### Problem to solve:
Search the material for the word "wide" and report each line where it turns up.

******************************

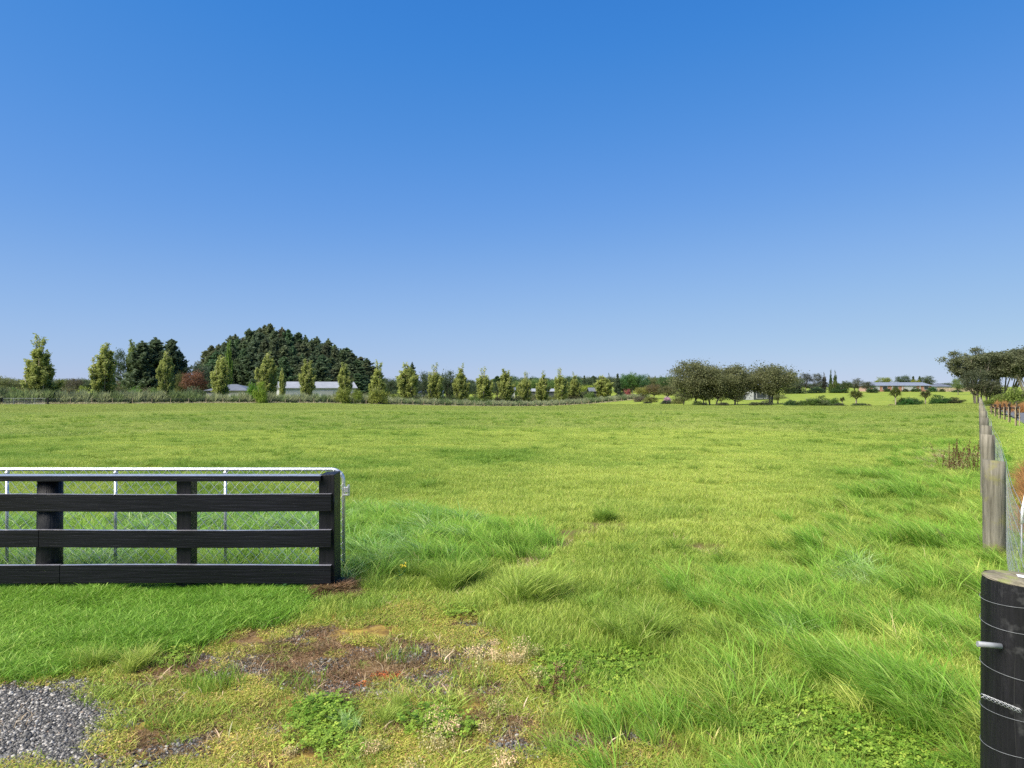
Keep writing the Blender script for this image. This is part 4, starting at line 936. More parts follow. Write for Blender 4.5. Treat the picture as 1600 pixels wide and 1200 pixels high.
# stock fence before the flax
hf = empty('hedge_fence', (-60, 124, -1.2)); tag(hf, 'low wire fence with thin posts along the foot of the flax hedge', 'fence'); bpy.context.view_layer.update()
t = .03; prev = None; wires = MB()
P = []
while t < 1.1:
    x = -75.6 + 105 * t; y = 108 + 99 * t - 1.0; P.append((x, y, Hs(x, y))); t += 3.0 / 144
pm = MB(); pm.tube([(0, 0, -.2), (0, 0, 1.0)], .05, 6); pmesh = pm.me('post', M_STAKE)
for p in P:
    o = bpy.data.objects.new('post', pmesh); COL.objects.link(o); o.parent = hf; o.matrix_parent_inverse = hf.matrix_world.inverted(); o.location = p
for z in (.25, .5, .72, .92): wires.tube([(p[0], p[1], p[2] + z) for p in P], .006, 4, False)
local(wires.build('wires', M_WIRE, hf), hf)
# pale dry grass at the foot of hedge fence
x = []; y = []
for _ in range(900):
    t = random.uniform(-.05, 1.1); x.append(-75.6 + 105 * t + random.gauss(0, .35)); y.append(107 + 99 * t + random.gauss(0, .4))
x = np.array(x); y = np.array(y)
G_PALE = leafy('pale_stalks', [(0, (.26, .27, .12)), (1, (.55, .52, .34))])
dry_b = clump_coll('hedge_dry', G_PALE, [blades(60, .35, .45, .02, .4, .5) for _ in range(3)])
scatter('hedge_foot_grass', dry_b, x, y, rng.uniform(0, 6.28, len(x)), rng.uniform(.35, .95, len(x)), rng.uniform(.5, 1, len(x)), label='pale dry grass along the foot of the hedge fence', cat='dry grass', mat=G_DRY)
# far gate and black gateway rails at the left edge
fg = empty('far_gate', (-72, 108.6, Hs(-72, 108.6))); tag(fg, 'distant galvanised wire gate pair before the flax at the far left', 'gate'); bpy.context.view_layer.update()
gy = 107.5; g0 = Hs(-74, gy)
a, b = (5 - 800) / F * gy, (71 - 800) / F * gy; m_ = (a + b) / 2
mb = MB(); 
for (q0, q1) in ((a, m_ - .06), (m_ + .06, b)):
    mb.tube([(q0, gy, g0 + .12), (q0, gy, g0 + .98), (q1, gy, g0 + .98), (q1, gy, g0 + .12), (q0, gy, g0 + .12)], .028, 6)
    for z in (.3, .5, .7): mb.tube([(q0, gy, g0 + z), (q1, gy, g0 + z)], .012, 4)
local(mb.build('frame', M_GREYP, fg), fg)
for q in (a + 1.6, m_ + 1.6):
    mb = MB(); mb.tube([(q, gy, g0 + .12), (q, gy, g0 + .98)], .028, 6); local(mb.build('strut', M_GREYP, fg), fg)
dg = empty('dark_rail_fence', (a - 1, gy, g0)); tag(dg, 'short stretch of black rail fence at the far left edge beside the distant gate', 'fence'); bpy.context.view_layer.update()
for z in (.3, .6, .9):
    mb = MB(); mb.box((a - 2.2, gy, g0 + z), (4, .06, .17)); local(mb.build('rail', M_BLACK, dg), dg)
for q in (a - .25, a - 2.2, a - 4.2):
    mb = MB(); mb.box((q, gy + .14, g0 + .45), (.2, .2, 1.15)); local(mb.build('post', M_BLACKV, dg), dg)
mb = MB(); mb.box((b + .3, gy + .1, g0 + .5), (.22, .22, 1.2)); local(mb.build('post', M_BLACKV, fg), fg)

# shrubs and trees left to middle, behind the hedge
L_ = [
 ('bush', 'dark_bush', 5, 600, 26, 113, C_DK, 'dark green rounded bush at the far left edge beside the black rails', 'bush'),
 ('round', 'far_tree', -8, 588, 60, 190, C_OLIVE, 'olive tree cut by the left edge of the picture', 'tree'),
 ('round', 'far_tree', 22, 590, 46, 200, C_OLIVE, 'low olive tree just left of the tallest poplar', 'tree'),
 ('bush', 'shrub', 35, 598, 55, 135, (.20, .20, .05), 'yellowish shrub behind the flax at the far left', 'bush'),
 ('bush', 'shrub', 78, 600, 42, 133, (.20, .24, .04), 'yellow-green shrub right of the first poplar base', 'bush'),
 ('round', 'far_tree', 100, 591, 40, 200, C_OLIVE, 'hazy olive tree between the first two poplars', 'tree'),
 ('open', 'far_tree', 118, 588, 26, 190, (.11, .10, .07), 'thin brownish tree between the first two poplars', 'tree'),
 ('round', 'far_tree', 134, 591, 30, 210, C_DK, 'small dark tree left of the second poplar', 'tree'),
 ('bush', 'shrub', 130, 602, 26, 136, (.22, .28, .04), 'bright yellow-green shrub left of the second poplar base', 'bush'),
 ('bush', 'shrub', 107, 600, 34, 140, (.10, .11, .06), 'dull brown-green shrub behind the flax, third from the left edge', 'bush'),
 ('open', 'tree', 185, 541, 26, 150, (.08, .12, .07), 'slim blue-green tree touching the right side of the second poplar', 'tree'),
 ('poplar', 'willow', 207, 532, 28, 152, (.22, .28, .08), 'pale green willow just left of the broad dark pines', 'tree'),
 ('pine', 'dark_pine', 222, 534, 66, 148, C_PINE, 'broad dark pine, left one of the pair near the left', 'tree'),
 ('pine', 'dark_pine', 243, 529, 76, 152, C_PINE, 'broad dark pine, middle and tallest of the clump at left', 'tree'),
 ('pine', 'dark_pine', 268, 531, 58, 156, C_PINE, 'dark pine rising behind the third poplar', 'tree'),
 ('pine', 'dark_pine', 280, 548, 42, 158, C_PINE, 'lower dark pine at the right end of the left clump', 'tree'),
 ('mac', 'dark_tree', 236, 541, 66, 160, C_PINE, 'dense dark tree filling the middle of the left pine clump', 'tree'),
 ('mac', 'dark_tree', 268, 550, 44, 162, C_PINE, 'dense dark tree behind the third poplar in the left clump', 'tree'),
 ('bush', 'shrub', 187, 594, 34, 134, (.09, .12, .03), 'dark olive shrub between the second poplar and the round green bush', 'bush'),
 ('bush', 'shrub', 213, 597, 32, 133, (.12, .24, .03), 'round fresh green bush beneath the left pines', 'bush'),
 ('bush', 'shrub', 262, 600, 44, 136, (.13, .16, .04), 'olive shrub at the base of the third poplar', 'bush'),
 ('round', 'red_tree', 302, 578, 36, 142, C_RED, 'reddish brown small tree right of the third poplar', 'tree'),
 ('round', 'shrub', 284, 581, 20, 144, (.11, .13, .04), 'olive tree left of the reddish brown one', 'tree'),
 ('open', 'tree', 312, 563, 46, 165, (.07, .10, .06), 'grey-green spreading tree above the reddish tree', 'tree'),
 ('bush', 'shrub', 397, 589, 30, 136, (.13, .27, .03), 'bright green shrub left of the white shed', 'bush'),
 ('bush', 'shrub', 408, 594, 22, 133, (.22, .32, .04), 'lime green shrub at the foot of the fifth poplar', 'bush'),
 ('bush', 'shrub', 535, 598, 27, 146, (.22, .26, .05), 'yellowish green shrub covering the right end of the white shed', 'bush'),
 ('bush', 'shrub', 558, 602, 20, 150, (.20, .26, .05), 'small yellowish shrub between the seventh and eighth poplars', 'bush'),
 ('bush', 'shrub', 590, 598, 34, 152, (.22, .25, .05), 'wide yellowish shrub under the eighth poplar', 'bush'),
 ('round', 'far_tree', 607, 590, 30, 210, C_DK, 'dark tree low at the right foot of the pine plantation', 'tree'),
 ('bush', 'shrub', 616, 612, 26, 162, (.20, .25, .05), 'low yellowish shrub left of the ninth poplar', 'bush'),
 ('pine', 'dark_pine', 644, 567, 22, 185, C_PINE, 'narrow pine rising just behind the ninth poplar', 'tree'),
 ('round', 'dark_tree', 662, 580, 22, 185, C_DK, 'dark round tree between the ninth and tenth poplars', 'tree'),
 ('round', 'dark_tree', 700, 579, 36, 190, C_DK, 'dark round tree between the tenth and eleventh poplars', 'tree'),
 ('round', 'dark_tree', 726, 589, 26, 195, C_DK, 'dark round tree behind the eleventh poplar', 'tree'),
 ('round', 'far_tree', 742, 598, 20, 240, C_DK, 'small dark tree between the eleventh and twelfth poplars', 'tree'),
 ('bush', 'shrub', 706, 612, 24, 178, (.12, .16, .05), 'olive shrub beneath the dark trees left of centre', 'bush'),
 ('round', 'far_tree', 777, 596, 20, 250, C_DK, 'small dark tree between the twelfth and thirteenth poplars', 'tree'),
 ('round', 'far_tree', 806, 596, 24, 255, C_GREEN, 'green tree between the thirteenth and fourteenth poplars', 'tree'),
 ('round', 'far_tree', 835, 592, 26, 260, C_GREEN, 'green tree between the fourteenth and fifteenth poplars', 'tree'),
 ('round', 'far_tree', 862, 594, 22, 262, C_GREEN, 'green tree between the fifteenth and sixteenth poplars', 'tree'),
 ('pine', 'far_pine', 886, 590, 8, 260, C_PINE, 'tiny dark conifer between the sixteenth and seventeenth poplars', 'tree'),
 ('pine', 'far_pine', 913, 587, 10, 262, C_PINE, 'tiny dark conifer right of the seventeenth poplar', 'tree'),
 ('pine', 'far_pine', 928, 591, 10, 265, C_PINE, 'tiny dark conifer above the grey gabled cottage', 'tree'),
 ('round', 'far_tree', 918, 601, 26, 235, C_YG, 'lime tree in front of the grey gabled cottage', 'tree'),
 ('poplar', 'green_tree', 952, 583, 10, 262, C_PINE, 'dark conifer directly behind the last poplar', 'tree'),
 ('pine', 'far_pine', 965, 584, 12, 265, C_PINE, 'dark pointed conifer left of the tall green trees', 'tree'),
 ('round', 'green_tree', 975, 584, 22, 268, (.08, .17, .05), 'tall fresh green tree, left of three near the centre', 'tree'),
 ('round', 'green_tree', 988, 582, 22, 268, (.10, .19, .05), 'tall fresh green tree, middle of three near the centre', 'tree'),
 ('round', 'green_tree', 1004, 584, 22, 268, (.07, .15, .06), 'tall fresh green tree, right of three near the centre', 'tree'),
 ('bush', 'pink_tree', 981, 605, 13, 235, (.36, .10, .10), 'small pinkish red tree near the centre of the skyline', 'tree'),
 ('bush', 'dark_hedge', 969, 608, 20, 228, (.05, .08, .04), 'clipped dark hedge left of the pinkish tree', 'hedge'),
 ('round', 'shrub', 1004, 604, 26, 215, (.24, .24, .06), 'yellowish tree right of the pinkish tree', 'tree'),
 ('round', 'shrub', 1022, 600, 30, 212, (.16, .13, .06), 'brownish tree left of the big dark spreading trees', 'tree'),
 ('round', 'shrub', 1043, 602, 34, 200, (.12, .12, .05), 'olive brown tree touching the left of the dark spreading trees', 'tree'),
 ('bush', 'shrub', 1000, 618, 24, 190, (.16, .14, .09), 'brownish low shrub left of the pink blossom shrub', 'bush'),
 ('bush', 'shrub', 1018, 616, 24, 176, (.20, .22, .06), 'yellow-olive shrub just left of the pink blossom shrub', 'bush'),
 ('bush', 'blossom_shrub', 1043, 616, 13, 160, (.55, .34, .46), 'small shrub covered in pink blossom', 'bush'),
 ('bush', 'shrub', 1041, 623, 20, 152, (.06, .08, .05), 'dark low bush under the pink blossom', 'bush'),
 ('bush', 'shrub', 1060, 620, 22, 150, (.18, .19, .06), 'olive bush right of the pink blossom', 'bush'),
 ('bush', 'shrub', 1012, 627, 16, 166, (.06, .07, .04), 'very low dark bush on the far edge of the field', 'bush'),
]
for it in L_: plant(*it)
for k in range(130):
    t = k / 130 * 1.30 - .23 + random.uniform(-.006, .006); q = random.uniform(6, 26); x = -77 + 105 * t - q * .4; y = 112 + 99 * t + q
    pq = 800 + F * x / y
    if 424 < pq < 532 or 318 < pq < 390: continue
    cc = random.choice([C_OLIVE, C_GREEN, (.17, .20, .05), C_DK, (.13, .13, .06)])
    plant('bush', 'shrub', 0, 0, random.uniform(3.0, 5.2) * F / y, y, cc, 'low olive or green shrub filling the gaps behind the flax hedge', 'bush', 'filler shrubs behind the flax hedge', x=x, hgt=random.uniform(2.2, 3.6) * (1.15 if t < .4 else 1.15))
px = 0
while px < 1060:
    plant(random.choice(['round', 'round', 'pine', 'open']), 'distant_tree', px, random.uniform(586, 595) if px > 770 else random.uniform(591, 600), random.uniform(18, 34), random.uniform(300, 360), random.choice([C_DK, C_OLIVE, (.08, .14, .05)]), 'low distant tree in the skyline belt behind the poplar row', 'tree', 'distant belt behind the poplar row'); px += random.uniform(5, 8)
for k, (px, tp, wp) in enumerate(((1068, 612, 34), (1100, 607, 30), (1126, 612, 26), (1152, 618, 22), (1216, 614, 26))):
    plant('open', 'understorey_tree', px, tp, wp, 136 + k, C_MAC, ['ragged small tree under the left end of the dark spreading trees', 'ragged small tree between the trunks of the first and second spreading trees', 'ragged small tree below the second and third spreading trees', 'very low ragged tree beside the white end of the modern house', 'ragged small tree under the right end of the dark spreading trees'][k], 'tree', 'small trees beneath the spreading trees')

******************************

### Solution for this exercise:
Keep writing the Blender script for this image. This is part 4, starting at line 936. More parts follow. Write for Blender 4.5. Treat the picture as 1600 pixels wide and 1200 pixels high.
 ('bush', 'shrub', 590, 598, 34, 152, (.22, .25, .05), 'wide yellowish shrub under the eighth poplar', 'bush'),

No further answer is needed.